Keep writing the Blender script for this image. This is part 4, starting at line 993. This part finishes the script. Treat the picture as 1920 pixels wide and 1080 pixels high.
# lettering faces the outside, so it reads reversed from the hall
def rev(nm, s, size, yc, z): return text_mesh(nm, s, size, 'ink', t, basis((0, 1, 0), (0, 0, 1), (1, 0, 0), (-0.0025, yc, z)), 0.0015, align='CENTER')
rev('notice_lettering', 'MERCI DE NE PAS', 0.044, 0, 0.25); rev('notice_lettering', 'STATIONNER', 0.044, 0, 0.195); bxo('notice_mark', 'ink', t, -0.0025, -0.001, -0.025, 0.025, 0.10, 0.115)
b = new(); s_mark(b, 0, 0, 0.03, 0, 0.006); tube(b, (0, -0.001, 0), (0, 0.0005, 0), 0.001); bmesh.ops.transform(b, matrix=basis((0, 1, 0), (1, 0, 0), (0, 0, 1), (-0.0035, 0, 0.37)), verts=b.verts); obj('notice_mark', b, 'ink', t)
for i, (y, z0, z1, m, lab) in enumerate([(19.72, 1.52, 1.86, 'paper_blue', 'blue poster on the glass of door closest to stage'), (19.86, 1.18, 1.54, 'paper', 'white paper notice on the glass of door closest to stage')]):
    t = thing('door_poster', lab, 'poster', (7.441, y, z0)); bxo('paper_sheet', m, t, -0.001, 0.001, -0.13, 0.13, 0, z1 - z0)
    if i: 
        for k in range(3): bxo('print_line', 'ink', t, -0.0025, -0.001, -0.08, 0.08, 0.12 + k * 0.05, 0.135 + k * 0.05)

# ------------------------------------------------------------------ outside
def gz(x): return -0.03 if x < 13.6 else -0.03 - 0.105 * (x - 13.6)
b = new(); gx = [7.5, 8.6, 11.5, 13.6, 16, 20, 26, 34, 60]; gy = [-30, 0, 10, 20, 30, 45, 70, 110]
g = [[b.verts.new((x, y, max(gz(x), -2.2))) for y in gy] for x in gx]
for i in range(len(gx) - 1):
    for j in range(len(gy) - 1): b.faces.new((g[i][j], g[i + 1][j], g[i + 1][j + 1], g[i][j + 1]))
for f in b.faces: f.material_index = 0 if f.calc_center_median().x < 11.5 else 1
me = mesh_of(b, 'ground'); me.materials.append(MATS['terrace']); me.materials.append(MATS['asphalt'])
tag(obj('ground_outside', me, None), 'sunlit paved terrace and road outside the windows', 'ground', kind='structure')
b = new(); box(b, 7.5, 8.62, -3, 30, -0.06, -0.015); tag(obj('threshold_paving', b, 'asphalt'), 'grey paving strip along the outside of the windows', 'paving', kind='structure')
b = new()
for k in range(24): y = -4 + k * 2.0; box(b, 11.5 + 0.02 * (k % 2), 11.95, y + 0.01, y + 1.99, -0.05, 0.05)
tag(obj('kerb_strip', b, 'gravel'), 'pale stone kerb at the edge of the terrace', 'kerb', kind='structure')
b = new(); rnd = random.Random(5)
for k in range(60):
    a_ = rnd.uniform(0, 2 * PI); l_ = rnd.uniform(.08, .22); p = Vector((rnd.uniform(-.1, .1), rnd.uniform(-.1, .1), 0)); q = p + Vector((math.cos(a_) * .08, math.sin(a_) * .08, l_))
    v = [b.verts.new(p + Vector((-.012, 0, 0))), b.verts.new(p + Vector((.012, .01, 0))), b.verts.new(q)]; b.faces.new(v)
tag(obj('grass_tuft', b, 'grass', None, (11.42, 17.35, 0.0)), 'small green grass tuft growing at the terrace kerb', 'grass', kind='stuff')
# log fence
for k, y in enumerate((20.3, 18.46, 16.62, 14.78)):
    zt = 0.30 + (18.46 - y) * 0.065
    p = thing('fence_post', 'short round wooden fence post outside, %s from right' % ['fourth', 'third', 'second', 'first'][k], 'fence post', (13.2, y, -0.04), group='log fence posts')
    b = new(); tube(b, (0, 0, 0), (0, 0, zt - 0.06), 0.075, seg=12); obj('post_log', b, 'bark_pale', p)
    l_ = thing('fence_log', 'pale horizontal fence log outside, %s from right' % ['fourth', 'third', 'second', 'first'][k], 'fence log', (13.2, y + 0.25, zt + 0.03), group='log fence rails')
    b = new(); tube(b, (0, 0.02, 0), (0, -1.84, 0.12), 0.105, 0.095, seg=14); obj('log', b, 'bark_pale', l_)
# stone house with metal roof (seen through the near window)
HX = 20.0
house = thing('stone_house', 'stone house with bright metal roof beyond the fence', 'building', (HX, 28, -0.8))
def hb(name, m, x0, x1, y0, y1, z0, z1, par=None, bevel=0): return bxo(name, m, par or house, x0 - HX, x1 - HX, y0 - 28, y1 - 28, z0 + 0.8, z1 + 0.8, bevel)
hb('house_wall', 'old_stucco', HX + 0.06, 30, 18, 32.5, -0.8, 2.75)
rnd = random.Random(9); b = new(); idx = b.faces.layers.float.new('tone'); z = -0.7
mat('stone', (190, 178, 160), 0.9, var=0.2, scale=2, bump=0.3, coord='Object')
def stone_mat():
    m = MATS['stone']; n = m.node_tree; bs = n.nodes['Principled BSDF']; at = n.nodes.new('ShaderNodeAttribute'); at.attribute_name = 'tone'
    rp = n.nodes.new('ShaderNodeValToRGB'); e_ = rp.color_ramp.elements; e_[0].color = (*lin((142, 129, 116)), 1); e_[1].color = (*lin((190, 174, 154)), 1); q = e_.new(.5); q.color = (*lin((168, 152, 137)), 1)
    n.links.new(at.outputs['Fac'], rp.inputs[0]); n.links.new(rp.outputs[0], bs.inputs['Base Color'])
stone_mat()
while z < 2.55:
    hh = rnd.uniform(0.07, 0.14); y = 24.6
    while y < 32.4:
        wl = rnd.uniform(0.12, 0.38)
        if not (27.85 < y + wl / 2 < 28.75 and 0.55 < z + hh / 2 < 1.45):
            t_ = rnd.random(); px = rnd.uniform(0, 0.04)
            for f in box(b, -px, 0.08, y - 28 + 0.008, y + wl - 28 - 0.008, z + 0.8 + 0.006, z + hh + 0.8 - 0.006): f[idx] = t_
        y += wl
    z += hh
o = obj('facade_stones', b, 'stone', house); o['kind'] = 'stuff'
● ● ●
Type out the full listing again, exactly as given.

» **THE REPLY**
Keep writing the Blender script for this image. This is part 4, starting at line 993. This part finishes the script. Treat the picture as 1920 pixels wide and 1080 pixels high.
# lettering faces the outside, so it reads reversed from the hall
def rev(nm, s, size, yc, z): return text_mesh(nm, s, size, 'ink', t, basis((0, 1, 0), (0, 0, 1), (1, 0, 0), (-0.0025, yc, z)), 0.0015, align='CENTER')
rev('notice_lettering', 'MERCI DE NE PAS', 0.044, 0, 0.25); rev('notice_lettering', 'STATIONNER', 0.044, 0, 0.195); bxo('notice_mark', 'ink', t, -0.0025, -0.001, -0.025, 0.025, 0.10, 0.115)
b = new(); s_mark(b, 0, 0, 0.03, 0, 0.006); tube(b, (0, -0.001, 0), (0, 0.0005, 0), 0.001); bmesh.ops.transform(b, matrix=basis((0, 1, 0), (1, 0, 0), (0, 0, 1), (-0.0035, 0, 0.37)), verts=b.verts); obj('notice_mark', b, 'ink', t)
for i, (y, z0, z1, m, lab) in enumerate([(19.72, 1.52, 1.86, 'paper_blue', 'blue poster on the glass of door closest to stage'), (19.86, 1.18, 1.54, 'paper', 'white paper notice on the glass of door closest to stage')]):
    t = thing('door_poster', lab, 'poster', (7.441, y, z0)); bxo('paper_sheet', m, t, -0.001, 0.001, -0.13, 0.13, 0, z1 - z0)
    if i: 
        for k in range(3): bxo('print_line', 'ink', t, -0.0025, -0.001, -0.08, 0.08, 0.12 + k * 0.05, 0.135 + k * 0.05)

# ------------------------------------------------------------------ outside
def gz(x): return -0.03 if x < 13.6 else -0.03 - 0.105 * (x - 13.6)
b = new(); gx = [7.5, 8.6, 11.5, 13.6, 16, 20, 26, 34, 60]; gy = [-30, 0, 10, 20, 30, 45, 70, 110]
g = [[b.verts.new((x, y, max(gz(x), -2.2))) for y in gy] for x in gx]
for i in range(len(gx) - 1):
    for j in range(len(gy) - 1): b.faces.new((g[i][j], g[i + 1][j], g[i + 1][j + 1], g[i][j + 1]))
for f in b.faces: f.material_index = 0 if f.calc_center_median().x < 11.5 else 1
me = mesh_of(b, 'ground'); me.materials.append(MATS['terrace']); me.materials.append(MATS['asphalt'])
tag(obj('ground_outside', me, None), 'sunlit paved terrace and road outside the windows', 'ground', kind='structure')
b = new(); box(b, 7.5, 8.62, -3, 30, -0.06, -0.015); tag(obj('threshold_paving', b, 'asphalt'), 'grey paving strip along the outside of the windows', 'paving', kind='structure')
b = new()
for k in range(24): y = -4 + k * 2.0; box(b, 11.5 + 0.02 * (k % 2), 11.95, y + 0.01, y + 1.99, -0.05, 0.05)
tag(obj('kerb_strip', b, 'gravel'), 'pale stone kerb at the edge of the terrace', 'kerb', kind='structure')
b = new(); rnd = random.Random(5)
for k in range(60):
    a_ = rnd.uniform(0, 2 * PI); l_ = rnd.uniform(.08, .22); p = Vector((rnd.uniform(-.1, .1), rnd.uniform(-.1, .1), 0)); q = p + Vector((math.cos(a_) * .08, math.sin(a_) * .08, l_))
    v = [b.verts.new(p + Vector((-.012, 0, 0))), b.verts.new(p + Vector((.012, .01, 0))), b.verts.new(q)]; b.faces.new(v)
tag(obj('grass_tuft', b, 'grass', None, (11.42, 17.35, 0.0)), 'small green grass tuft growing at the terrace kerb', 'grass', kind='stuff')
# log fence
for k, y in enumerate((20.3, 18.46, 16.62, 14.78)):
    zt = 0.30 + (18.46 - y) * 0.065
    p = thing('fence_post', 'short round wooden fence post outside, %s from right' % ['fourth', 'third', 'second', 'first'][k], 'fence post', (13.2, y, -0.04), group='log fence posts')
    b = new(); tube(b, (0, 0, 0), (0, 0, zt - 0.06), 0.075, seg=12); obj('post_log', b, 'bark_pale', p)
    l_ = thing('fence_log', 'pale horizontal fence log outside, %s from right' % ['fourth', 'third', 'second', 'first'][k], 'fence log', (13.2, y + 0.25, zt + 0.03), group='log fence rails')
    b = new(); tube(b, (0, 0.02, 0), (0, -1.84, 0.12), 0.105, 0.095, seg=14); obj('log', b, 'bark_pale', l_)
# stone house with metal roof (seen through the near window)
HX = 20.0
house = thing('stone_house', 'stone house with bright metal roof beyond the fence', 'building', (HX, 28, -0.8))
def hb(name, m, x0, x1, y0, y1, z0, z1, par=None, bevel=0): return bxo(name, m, par or house, x0 - HX, x1 - HX, y0 - 28, y1 - 28, z0 + 0.8, z1 + 0.8, bevel)
hb('house_wall', 'old_stucco', HX + 0.06, 30, 18, 32.5, -0.8, 2.75)
rnd = random.Random(9); b = new(); idx = b.faces.layers.float.new('tone'); z = -0.7
mat('stone', (190, 178, 160), 0.9, var=0.2, scale=2, bump=0.3, coord='Object')
def stone_mat():
    m = MATS['stone']; n = m.node_tree; bs = n.nodes['Principled BSDF']; at = n.nodes.new('ShaderNodeAttribute'); at.attribute_name = 'tone'
    rp = n.nodes.new('ShaderNodeValToRGB'); e_ = rp.color_ramp.elements; e_[0].color = (*lin((142, 129, 116)), 1); e_[1].color = (*lin((190, 174, 154)), 1); q = e_.new(.5); q.color = (*lin((168, 152, 137)), 1)
    n.links.new(at.outputs['Fac'], rp.inputs[0]); n.links.new(rp.outputs[0], bs.inputs['Base Color'])
stone_mat()
while z < 2.55:
    hh = rnd.uniform(0.07, 0.14); y = 24.6
    while y < 32.4:
        wl = rnd.uniform(0.12, 0.38)
        if not (27.85 < y + wl / 2 < 28.75 and 0.55 < z + hh / 2 < 1.45):
            t_ = rnd.random(); px = rnd.uniform(0, 0.04)
            for f in box(b, -px, 0.08, y - 28 + 0.008, y + wl - 28 - 0.008, z + 0.8 + 0.006, z + hh + 0.8 - 0.006): f[idx] = t_
        y += wl
    z += hh
o = obj('facade_stones', b, 'stone', house); o['kind'] = 'stuff'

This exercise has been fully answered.